「空」思想の原典・般若経典(1)

        中野禅塾だより (2015/11/22)

「空」思想の原典・般若経典(1)

 Yahoo知恵袋の「般若心経の作者は?」との質問にたいする答えの一つに「お釈迦様です」とあり、驚きました。
 「般若経」などのいわゆる大乗経典類は釈迦の直伝ではなく、後代に作られたものであることは現在では定説です。しかし今でも各宗派がそれぞれの依拠する経典をお釈迦様が悟りを開かれて最初に説かれたものとか、お亡くなりになる前に説かれた最高の経典と自称していることが大きな混乱の元だ、と以前お話しました。釈迦の教えは、インドには哲学的な国民性があることによって、その後大幅な拡大解釈(増広)がなされた点が、キリスト教との大きな違いなのです。その結果が大乗経典類としてまとめられました。つまり「般若心経」はお釈迦様の直伝ではないのです。

 初期の代表的な大乗経典に「般若経」があり、そこで「空」の理論が説かれたことはよく知られています。しかし、それはいわば第一バージョンであり、その後何回か増広がなされ、最終的に7世紀の人、あの玄奘三蔵によって600巻にまとめられました。
 「般若経」第一バージョンの成立は紀元前後と言われています。一方、有名な「般若心経」は4世紀頃まとめられたとされていますが、その前に「金剛般若経」が成立していました。紀元150-200年頃とされています。ですからあの龍樹(150?-250?)が「金剛般若経」を読んでいたかどうか、ちょっと微妙です(なお龍樹の「大智度論」は「般若経」の注釈書とも言われていますが、重大な疑問も提出されています)。

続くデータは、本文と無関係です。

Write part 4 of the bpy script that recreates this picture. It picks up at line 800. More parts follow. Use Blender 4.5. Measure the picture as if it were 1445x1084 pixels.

 「金剛般若経」は「空」の思想を説いていますが、「空」という言葉そのものはまったく使われていません。中村元博士は「おそらくそれは『空』という思想が確立される前、部派仏教の人たちと接触を持ちつつ編集されたのだろう」と言っています。「金剛般若経」の特徴は、随所に則非という言葉が出て来ることです。たとえば、

 ・・・是経名金剛般若波羅蜜・・・仏説般若波羅蜜 則非般若波羅蜜(この法門は<智慧の完成>と名づけられる・・・「如来によって説かれた<智慧の完成>は、智慧の完成ではない」と如来によって説かれているからだ。それだからこそ<智慧の完成>と言われるのだ。)・・・

というふうに、「〇〇〇である。しかし○○○ではないからそうなのだ」と、マッチポンプ的な表現なのです。ちょっと面喰いますが、じつは重要です。鈴木大拙博士は「禅の要諦は則非にあり」と言っています。さすが慧眼だと思います。なぜなら、禅では概念の固定化を厳しく戒めているからです。筆者もさまざまな禅語録(公案集)を読んでみましたが、たしかに概念の固定化は悟りの障害になると繰り返し説いています。それどころか悟りすら否定しているのです。

 仏教を正しく学ぶには、その歴史的展開を知ることがとても大切だと筆者が繰り返しているのはこのことです。それをしないから「般若心経の作者はお釈迦様です」などという回答が出てくるのでしょう。

 ちなみに「般若心経」の作者はわからないようです。また、漢訳は一般には鳩摩羅什訳と玄奘三蔵訳があるとされますが、実際には後者はだれかが玄奘三蔵を敬慕するのあまり、鳩摩羅什訳から引用したもののようです。